━━━━━ RECORDED DATA
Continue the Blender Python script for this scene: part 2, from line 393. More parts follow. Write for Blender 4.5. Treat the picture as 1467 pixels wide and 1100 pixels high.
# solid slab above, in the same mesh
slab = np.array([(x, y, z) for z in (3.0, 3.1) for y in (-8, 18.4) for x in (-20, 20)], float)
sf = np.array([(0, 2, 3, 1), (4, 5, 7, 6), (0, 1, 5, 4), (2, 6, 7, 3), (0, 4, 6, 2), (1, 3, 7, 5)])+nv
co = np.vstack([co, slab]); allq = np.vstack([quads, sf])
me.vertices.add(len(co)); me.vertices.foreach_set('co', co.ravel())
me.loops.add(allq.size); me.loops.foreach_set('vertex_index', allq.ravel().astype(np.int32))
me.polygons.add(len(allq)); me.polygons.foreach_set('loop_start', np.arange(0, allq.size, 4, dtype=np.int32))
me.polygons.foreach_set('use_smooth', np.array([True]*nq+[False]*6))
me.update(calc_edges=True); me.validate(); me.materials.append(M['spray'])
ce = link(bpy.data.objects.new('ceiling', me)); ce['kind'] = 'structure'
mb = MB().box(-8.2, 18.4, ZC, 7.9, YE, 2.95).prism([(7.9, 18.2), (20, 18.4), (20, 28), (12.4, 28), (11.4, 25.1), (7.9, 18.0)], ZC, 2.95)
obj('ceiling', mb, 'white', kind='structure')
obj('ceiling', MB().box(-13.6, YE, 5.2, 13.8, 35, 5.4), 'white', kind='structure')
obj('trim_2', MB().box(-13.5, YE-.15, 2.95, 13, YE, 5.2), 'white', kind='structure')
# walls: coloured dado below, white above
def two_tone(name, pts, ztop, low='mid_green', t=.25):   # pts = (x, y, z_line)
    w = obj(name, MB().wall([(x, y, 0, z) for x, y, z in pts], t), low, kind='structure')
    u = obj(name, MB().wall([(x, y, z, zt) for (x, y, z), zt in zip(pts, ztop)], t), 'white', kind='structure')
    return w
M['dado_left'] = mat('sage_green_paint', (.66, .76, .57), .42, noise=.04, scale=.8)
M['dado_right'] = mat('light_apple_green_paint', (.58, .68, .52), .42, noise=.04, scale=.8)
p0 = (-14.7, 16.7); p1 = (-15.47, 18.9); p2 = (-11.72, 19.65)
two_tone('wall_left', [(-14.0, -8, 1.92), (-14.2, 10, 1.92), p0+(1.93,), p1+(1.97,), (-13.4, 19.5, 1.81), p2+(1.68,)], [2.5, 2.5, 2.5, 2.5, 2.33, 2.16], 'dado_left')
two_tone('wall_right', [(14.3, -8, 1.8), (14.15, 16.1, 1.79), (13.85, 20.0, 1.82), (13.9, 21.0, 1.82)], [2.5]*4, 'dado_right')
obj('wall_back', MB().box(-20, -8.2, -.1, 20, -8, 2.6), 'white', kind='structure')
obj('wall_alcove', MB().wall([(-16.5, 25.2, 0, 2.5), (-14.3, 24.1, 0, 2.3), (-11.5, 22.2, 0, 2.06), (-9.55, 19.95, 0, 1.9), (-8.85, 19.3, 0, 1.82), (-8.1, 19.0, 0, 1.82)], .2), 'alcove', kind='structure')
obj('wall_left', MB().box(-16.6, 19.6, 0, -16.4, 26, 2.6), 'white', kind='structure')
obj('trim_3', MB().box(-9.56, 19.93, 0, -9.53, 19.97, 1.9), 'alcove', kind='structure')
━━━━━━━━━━
▶ **CHALLENGE**: Your task is to return the full listing exactly as it was given.

▶ **ANSWER**:
Continue the Blender Python script for this scene: part 2, from line 393. More parts follow. Write for Blender 4.5. Treat the picture as 1467 pixels wide and 1100 pixels high.
# solid slab above, in the same mesh
slab = np.array([(x, y, z) for z in (3.0, 3.1) for y in (-8, 18.4) for x in (-20, 20)], float)
sf = np.array([(0, 2, 3, 1), (4, 5, 7, 6), (0, 1, 5, 4), (2, 6, 7, 3), (0, 4, 6, 2), (1, 3, 7, 5)])+nv
co = np.vstack([co, slab]); allq = np.vstack([quads, sf])
me.vertices.add(len(co)); me.vertices.foreach_set('co', co.ravel())
me.loops.add(allq.size); me.loops.foreach_set('vertex_index', allq.ravel().astype(np.int32))
me.polygons.add(len(allq)); me.polygons.foreach_set('loop_start', np.arange(0, allq.size, 4, dtype=np.int32))
me.polygons.foreach_set('use_smooth', np.array([True]*nq+[False]*6))
me.update(calc_edges=True); me.validate(); me.materials.append(M['spray'])
ce = link(bpy.data.objects.new('ceiling', me)); ce['kind'] = 'structure'
mb = MB().box(-8.2, 18.4, ZC, 7.9, YE, 2.95).prism([(7.9, 18.2), (20, 18.4), (20, 28), (12.4, 28), (11.4, 25.1), (7.9, 18.0)], ZC, 2.95)
obj('ceiling', mb, 'white', kind='structure')
obj('ceiling', MB().box(-13.6, YE, 5.2, 13.8, 35, 5.4), 'white', kind='structure')
obj('trim_2', MB().box(-13.5, YE-.15, 2.95, 13, YE, 5.2), 'white', kind='structure')
# walls: coloured dado below, white above
def two_tone(name, pts, ztop, low='mid_green', t=.25):   # pts = (x, y, z_line)
    w = obj(name, MB().wall([(x, y, 0, z) for x, y, z in pts], t), low, kind='structure')
    u = obj(name, MB().wall([(x, y, z, zt) for (x, y, z), zt in zip(pts, ztop)], t), 'white', kind='structure')
    return w
M['dado_left'] = mat('sage_green_paint', (.66, .76, .57), .42, noise=.04, scale=.8)
M['dado_right'] = mat('light_apple_green_paint', (.58, .68, .52), .42, noise=.04, scale=.8)
p0 = (-14.7, 16.7); p1 = (-15.47, 18.9); p2 = (-11.72, 19.65)
two_tone('wall_left', [(-14.0, -8, 1.92), (-14.2, 10, 1.92), p0+(1.93,), p1+(1.97,), (-13.4, 19.5, 1.81), p2+(1.68,)], [2.5, 2.5, 2.5, 2.5, 2.33, 2.16], 'dado_left')
two_tone('wall_right', [(14.3, -8, 1.8), (14.15, 16.1, 1.79), (13.85, 20.0, 1.82), (13.9, 21.0, 1.82)], [2.5]*4, 'dado_right')
obj('wall_back', MB().box(-20, -8.2, -.1, 20, -8, 2.6), 'white', kind='structure')
obj('wall_alcove', MB().wall([(-16.5, 25.2, 0, 2.5), (-14.3, 24.1, 0, 2.3), (-11.5, 22.2, 0, 2.06), (-9.55, 19.95, 0, 1.9), (-8.85, 19.3, 0, 1.82), (-8.1, 19.0, 0, 1.82)], .2), 'alcove', kind='structure')
obj('wall_left', MB().box(-16.6, 19.6, 0, -16.4, 26, 2.6), 'white', kind='structure')
obj('trim_3', MB().box(-9.56, 19.93, 0, -9.53, 19.97, 1.9), 'alcove', kind='structure')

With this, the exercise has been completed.